What you will do | Your answer is a single number: the count of lines that contain the string "this".

Source records |

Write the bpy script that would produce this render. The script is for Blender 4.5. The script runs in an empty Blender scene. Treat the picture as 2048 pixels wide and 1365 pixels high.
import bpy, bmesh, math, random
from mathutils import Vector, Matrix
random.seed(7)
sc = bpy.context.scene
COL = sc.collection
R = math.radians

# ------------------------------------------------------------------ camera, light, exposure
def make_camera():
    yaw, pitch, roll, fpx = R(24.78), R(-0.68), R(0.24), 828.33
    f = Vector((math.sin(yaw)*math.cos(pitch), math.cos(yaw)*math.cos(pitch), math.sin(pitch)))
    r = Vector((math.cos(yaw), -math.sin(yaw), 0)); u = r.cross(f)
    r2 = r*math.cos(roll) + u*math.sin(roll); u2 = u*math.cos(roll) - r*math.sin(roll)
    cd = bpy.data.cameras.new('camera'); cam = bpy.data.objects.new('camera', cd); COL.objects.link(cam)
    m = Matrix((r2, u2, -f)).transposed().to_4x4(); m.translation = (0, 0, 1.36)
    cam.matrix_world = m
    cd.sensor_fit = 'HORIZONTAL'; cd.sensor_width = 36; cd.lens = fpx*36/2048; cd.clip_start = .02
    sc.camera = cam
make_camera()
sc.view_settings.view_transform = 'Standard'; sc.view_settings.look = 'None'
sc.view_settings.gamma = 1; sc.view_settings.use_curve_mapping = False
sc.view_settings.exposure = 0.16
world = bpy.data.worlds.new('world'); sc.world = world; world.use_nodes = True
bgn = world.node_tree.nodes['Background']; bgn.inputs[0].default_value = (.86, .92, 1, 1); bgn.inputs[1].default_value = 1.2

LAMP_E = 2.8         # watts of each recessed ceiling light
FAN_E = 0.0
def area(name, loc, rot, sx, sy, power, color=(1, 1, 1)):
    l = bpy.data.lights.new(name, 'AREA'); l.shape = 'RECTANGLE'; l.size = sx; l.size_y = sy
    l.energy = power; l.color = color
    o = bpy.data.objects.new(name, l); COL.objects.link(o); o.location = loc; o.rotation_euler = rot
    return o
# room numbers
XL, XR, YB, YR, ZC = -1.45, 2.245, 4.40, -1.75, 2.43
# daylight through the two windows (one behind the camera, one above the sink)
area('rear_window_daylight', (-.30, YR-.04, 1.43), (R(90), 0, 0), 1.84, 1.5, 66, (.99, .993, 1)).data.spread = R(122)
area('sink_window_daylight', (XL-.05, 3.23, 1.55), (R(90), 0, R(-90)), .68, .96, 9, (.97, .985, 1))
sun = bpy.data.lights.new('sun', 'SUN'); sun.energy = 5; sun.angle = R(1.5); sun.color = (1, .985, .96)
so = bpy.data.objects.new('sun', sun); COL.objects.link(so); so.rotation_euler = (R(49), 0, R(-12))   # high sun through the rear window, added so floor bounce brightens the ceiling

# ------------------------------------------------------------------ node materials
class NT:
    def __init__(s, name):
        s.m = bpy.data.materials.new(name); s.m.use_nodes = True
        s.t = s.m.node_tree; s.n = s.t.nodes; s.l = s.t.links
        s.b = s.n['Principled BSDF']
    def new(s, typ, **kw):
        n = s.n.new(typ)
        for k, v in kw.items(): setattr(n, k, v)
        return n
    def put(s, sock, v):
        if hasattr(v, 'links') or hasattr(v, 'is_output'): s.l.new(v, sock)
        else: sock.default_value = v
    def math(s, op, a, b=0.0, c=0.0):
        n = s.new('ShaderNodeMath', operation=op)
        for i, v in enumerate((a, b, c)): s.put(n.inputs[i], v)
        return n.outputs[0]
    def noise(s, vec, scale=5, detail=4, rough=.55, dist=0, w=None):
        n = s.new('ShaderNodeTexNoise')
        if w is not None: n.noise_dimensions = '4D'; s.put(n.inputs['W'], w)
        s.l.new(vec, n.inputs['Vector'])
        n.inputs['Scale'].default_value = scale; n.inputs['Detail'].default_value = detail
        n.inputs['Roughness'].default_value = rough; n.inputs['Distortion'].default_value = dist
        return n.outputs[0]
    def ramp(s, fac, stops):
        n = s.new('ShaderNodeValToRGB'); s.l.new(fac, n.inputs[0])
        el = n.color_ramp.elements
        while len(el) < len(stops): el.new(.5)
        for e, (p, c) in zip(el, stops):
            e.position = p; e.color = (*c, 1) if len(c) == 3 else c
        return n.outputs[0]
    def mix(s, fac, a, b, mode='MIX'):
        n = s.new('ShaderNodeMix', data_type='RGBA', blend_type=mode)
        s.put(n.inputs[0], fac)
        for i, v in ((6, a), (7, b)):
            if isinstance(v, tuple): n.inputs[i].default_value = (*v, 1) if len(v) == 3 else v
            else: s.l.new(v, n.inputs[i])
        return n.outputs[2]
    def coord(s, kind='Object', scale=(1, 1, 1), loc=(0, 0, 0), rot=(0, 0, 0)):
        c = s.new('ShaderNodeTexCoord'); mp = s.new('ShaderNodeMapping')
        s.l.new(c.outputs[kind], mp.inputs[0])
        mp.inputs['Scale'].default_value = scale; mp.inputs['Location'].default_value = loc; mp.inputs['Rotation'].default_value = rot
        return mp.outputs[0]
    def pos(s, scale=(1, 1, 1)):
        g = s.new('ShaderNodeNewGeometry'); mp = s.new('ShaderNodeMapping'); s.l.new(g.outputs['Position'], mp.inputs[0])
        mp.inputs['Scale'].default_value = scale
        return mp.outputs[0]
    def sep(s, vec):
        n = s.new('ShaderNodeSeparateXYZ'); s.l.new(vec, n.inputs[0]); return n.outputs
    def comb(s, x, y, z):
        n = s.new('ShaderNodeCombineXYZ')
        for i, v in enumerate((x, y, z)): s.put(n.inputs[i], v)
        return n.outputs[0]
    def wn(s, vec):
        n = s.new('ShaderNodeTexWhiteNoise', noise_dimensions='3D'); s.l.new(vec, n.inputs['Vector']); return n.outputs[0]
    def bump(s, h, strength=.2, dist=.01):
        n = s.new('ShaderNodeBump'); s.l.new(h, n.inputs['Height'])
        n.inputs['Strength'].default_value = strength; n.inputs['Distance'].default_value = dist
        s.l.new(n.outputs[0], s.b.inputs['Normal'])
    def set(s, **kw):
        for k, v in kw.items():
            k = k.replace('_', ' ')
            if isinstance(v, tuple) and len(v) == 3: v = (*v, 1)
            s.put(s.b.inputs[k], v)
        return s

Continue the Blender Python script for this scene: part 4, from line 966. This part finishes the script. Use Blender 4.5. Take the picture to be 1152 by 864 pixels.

Task result | 2